At Comdex, Sun Microsystems CEO Scott McNealy finally acknowledged that Sun can't resist the forces of commoditization roiling the IT market, even at the high end, revealing a deal with Advanced Micro Devices Inc. that will put Sun's Solaris operating system on low-priced, 64-bit AMD chips. "Here's a processor architecture that takes advantage of what Solaris has to offer," McNealy said of AMD's Opteron--a far cry from Sun's years-long assertion that only its Sparc chips could deliver the full wallop of Solaris. Sun sells a version of Solaris for 32-bit Intel chips but plans to deliver larger systems based on Opteron.

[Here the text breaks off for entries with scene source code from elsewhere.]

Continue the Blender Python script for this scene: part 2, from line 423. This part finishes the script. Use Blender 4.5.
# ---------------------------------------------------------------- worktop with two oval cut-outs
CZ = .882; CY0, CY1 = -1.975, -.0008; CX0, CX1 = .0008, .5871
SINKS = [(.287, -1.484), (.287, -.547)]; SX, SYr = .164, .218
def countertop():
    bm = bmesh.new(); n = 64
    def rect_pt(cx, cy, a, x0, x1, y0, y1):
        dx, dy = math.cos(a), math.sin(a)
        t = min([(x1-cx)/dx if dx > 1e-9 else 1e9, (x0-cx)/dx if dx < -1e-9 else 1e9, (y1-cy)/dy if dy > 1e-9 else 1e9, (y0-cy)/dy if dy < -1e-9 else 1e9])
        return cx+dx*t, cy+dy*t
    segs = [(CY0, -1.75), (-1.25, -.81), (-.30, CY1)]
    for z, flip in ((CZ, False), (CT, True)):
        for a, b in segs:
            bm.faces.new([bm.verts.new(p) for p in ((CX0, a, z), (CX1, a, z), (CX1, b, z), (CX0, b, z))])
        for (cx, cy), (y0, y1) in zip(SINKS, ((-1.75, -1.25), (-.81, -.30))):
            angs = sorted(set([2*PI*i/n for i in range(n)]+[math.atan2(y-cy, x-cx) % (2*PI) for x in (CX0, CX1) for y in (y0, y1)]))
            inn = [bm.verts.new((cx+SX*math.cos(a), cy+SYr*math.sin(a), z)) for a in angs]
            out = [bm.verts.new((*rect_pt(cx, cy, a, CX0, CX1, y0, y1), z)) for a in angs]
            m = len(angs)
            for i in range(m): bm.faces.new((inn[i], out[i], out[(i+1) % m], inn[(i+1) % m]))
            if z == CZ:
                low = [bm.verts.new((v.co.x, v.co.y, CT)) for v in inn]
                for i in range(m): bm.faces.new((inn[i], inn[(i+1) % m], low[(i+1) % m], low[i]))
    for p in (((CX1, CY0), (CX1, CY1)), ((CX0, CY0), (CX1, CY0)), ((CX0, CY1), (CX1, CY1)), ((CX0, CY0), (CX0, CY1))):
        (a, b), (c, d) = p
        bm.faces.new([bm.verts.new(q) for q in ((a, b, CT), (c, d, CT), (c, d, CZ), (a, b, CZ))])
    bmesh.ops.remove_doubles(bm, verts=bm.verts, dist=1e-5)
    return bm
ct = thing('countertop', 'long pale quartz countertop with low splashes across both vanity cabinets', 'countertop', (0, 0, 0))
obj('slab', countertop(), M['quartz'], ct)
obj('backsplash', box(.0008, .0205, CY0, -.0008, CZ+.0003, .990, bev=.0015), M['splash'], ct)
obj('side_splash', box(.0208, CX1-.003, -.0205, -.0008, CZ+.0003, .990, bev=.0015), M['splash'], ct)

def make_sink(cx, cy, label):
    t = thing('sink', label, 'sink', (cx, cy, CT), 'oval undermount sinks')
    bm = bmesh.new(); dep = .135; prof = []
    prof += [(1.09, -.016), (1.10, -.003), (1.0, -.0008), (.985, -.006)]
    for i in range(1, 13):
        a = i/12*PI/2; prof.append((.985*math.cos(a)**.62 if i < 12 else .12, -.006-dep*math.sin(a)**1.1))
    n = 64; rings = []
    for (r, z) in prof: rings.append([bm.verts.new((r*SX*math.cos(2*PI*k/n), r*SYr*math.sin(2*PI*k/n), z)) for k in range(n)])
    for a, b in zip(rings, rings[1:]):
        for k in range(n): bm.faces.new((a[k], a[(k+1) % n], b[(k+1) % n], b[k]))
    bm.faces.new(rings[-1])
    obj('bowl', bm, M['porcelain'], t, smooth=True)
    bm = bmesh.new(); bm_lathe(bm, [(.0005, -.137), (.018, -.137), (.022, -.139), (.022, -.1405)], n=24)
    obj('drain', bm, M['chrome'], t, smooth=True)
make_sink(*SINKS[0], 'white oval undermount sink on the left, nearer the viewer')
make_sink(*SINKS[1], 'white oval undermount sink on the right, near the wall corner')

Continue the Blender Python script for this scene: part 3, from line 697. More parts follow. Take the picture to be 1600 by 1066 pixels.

"Here's a processor architecture that takes advantage of what Solaris has to offer," says Sun CEO McNealy, with AMD CEO Hector Ruiz.

Meanwhile, at an annual supercomputing conference in Phoenix, attendees questioned if commodity processors could yield systems fast enough to meet an industry goal of producing a petaflop computer--capable of one-quadrillion math operations per second--by the end of the decade. True, the number of Intel-based machines on the list of the world's 500 fastest supercomputers has more than tripled this year to 189. But two of the most-talked-about machines, Cray Inc.'s X1, and IBM's experimental Blue Gene/L, forgo off-the-shelf chips in favor of architectures that emphasize moving data around quickly.

At stake: Whether delivering the best performance for the buck lies in building inexpensive systems with fast CPU clock speeds or in developing more-specialized systems that perform well on other attributes important to emerging computing jobs in engineering, weather prediction, and the life sciences. "We've been using Web-server and video-game processors to build our high-performance computers," says Jack Dongarra, a University of Tennessee computer-science professor who maintains the Top 500 supercomputer list. "They fall down on data movement and interconnect speed."

With support from the Pentagon's Defense Advanced Research Projects Agency, Dongarra last week unveiled a suite of benchmarks, called HPC Challenge, which measures memory bandwidth, latency, and processing speed. As the number of transistors that can fit on a chip increases, Dongarra says, vendors are putting more data-communications functions on chips, in addition to multiple CPUs.

IBM is trying to make hay from the trend. Blue Gene/L is the world's 73rd-fastest supercomputer, though it's constructed of IBM Power 4 processors running at just 500 MHz each. By putting two CPUs plus 4 Mbytes of memory on each of its 512 chips, the system, packaged in a small cabinet, can reach high speeds while running on relatively little power. Over the next several years, IBM will bring technology from the project to blade servers and other products. Last week, it shipped its first blade servers based on its Power 4 chip, which the company also plans to supply to Microsoft for its next-generation Xbox game console. On the high end, a Blue Gene/L with more than 65,500 Power chips could be the world's fastest computer in two years, IBM says.

According to Burton Smith, chief scientist at Cray, its X1's specialized processors and high data-transfer rate can yield computing speeds 15 to 25 times as fast as IBM's Power chips. But, he says, "it's been very difficult to get this message out because everyone's measuring processor speed."